Sheikh Hasina Wajed was one of 55 politicians and activists charged today in connection with the deaths of at least five people during a riot in Dhaka last October. Forty-six of those charged were members of Mrs Wajed's Awami League of opposition parties.
The other nine were members of Jamaat-e-Islami, Bangladesh's main Islamist party, including its leader, Matiur Rahman Nizami. Activists from the two movements fought a bloody street battle last year during protests demanding electoral reforms.
The charges were announced by Police Sub-inspector AKM Idris Hossain today and form part of the wider campaign that has led to the detention of more than 160 members of Bangladesh's warring political establishment in recent months. A further 30,000 people have also been arrested as part of the effort to restore order, of whom at least 19 are believed to have died in custody.
Bangladesh is currently under the control of an interim Government that was appointed to oversee elections last year but ended up cancelling them in January after a series of riots that left 45 dead and were threatening to tip the country into chaos.
The Government is led by Fakhruddin Ahmed, a former World Bank official, and backed by the military and says it will hold elections as soon as calm is restored, although officials from Bangladesh's Election Commission say that it may take up 18 months to compile accurate voter lists. More than 12 million duplicate names were found on the rolls for January's aborted contest.
Spokesmen for both Mrs Wajed, 59, and Mr Nizami dismissed the murder charges laid against them today, saying that the cases would not stand up in court. But the accusations will further restrict the actions of two of the significant players in Bangladeshi politics.
Mrs Wajed governed the country from 1996 to 2001 and has alternated in and out of power with her one-time ally and great rival, Khaleda Zia, who has been Bangladesh's only other Prime Minister since the fall of its military dictatorship in 1990.

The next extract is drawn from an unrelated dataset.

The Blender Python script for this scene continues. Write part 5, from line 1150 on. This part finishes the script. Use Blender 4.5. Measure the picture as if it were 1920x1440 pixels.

Mrs Zia, the leader of the Bangladesh Nationalist Party, is living under virtual arrest since giving up power last October and her son has been imprisoned for corruption. There have been reports this week that she is planning to flee the country for Saudi Arabia. Mrs Zia's former husband, General Ziaur Rahman, governed Bangladesh from 1977 to 1981, when he was assassinated.
Mrs Wajed, whose father was the country's first leader, and also assassinated, is currently in America where she is visiting her children, but was expected to return to Dhaka any day to fight a separate investigation which has accused her of extorting $400,000 during her spell in power.
Despite the apparently indefinite delay of elections and prosecution of the country's political establishment, most Bangladeshi political analysts say the caretaker government has given Bangladesh, a chronically poor Muslim nation, a chance to steady itself before falling into bitter and violent division.
The international community has also approached the country's delicate state with caution. The American Ambassador to Dhaka said today that new elections were "a matter for the Bangladeshi government to decide." Patricia Butenis added: "But the US. would expect the interim government to hold the polls as early as possible after completing all arrangements for a free and fair vote.”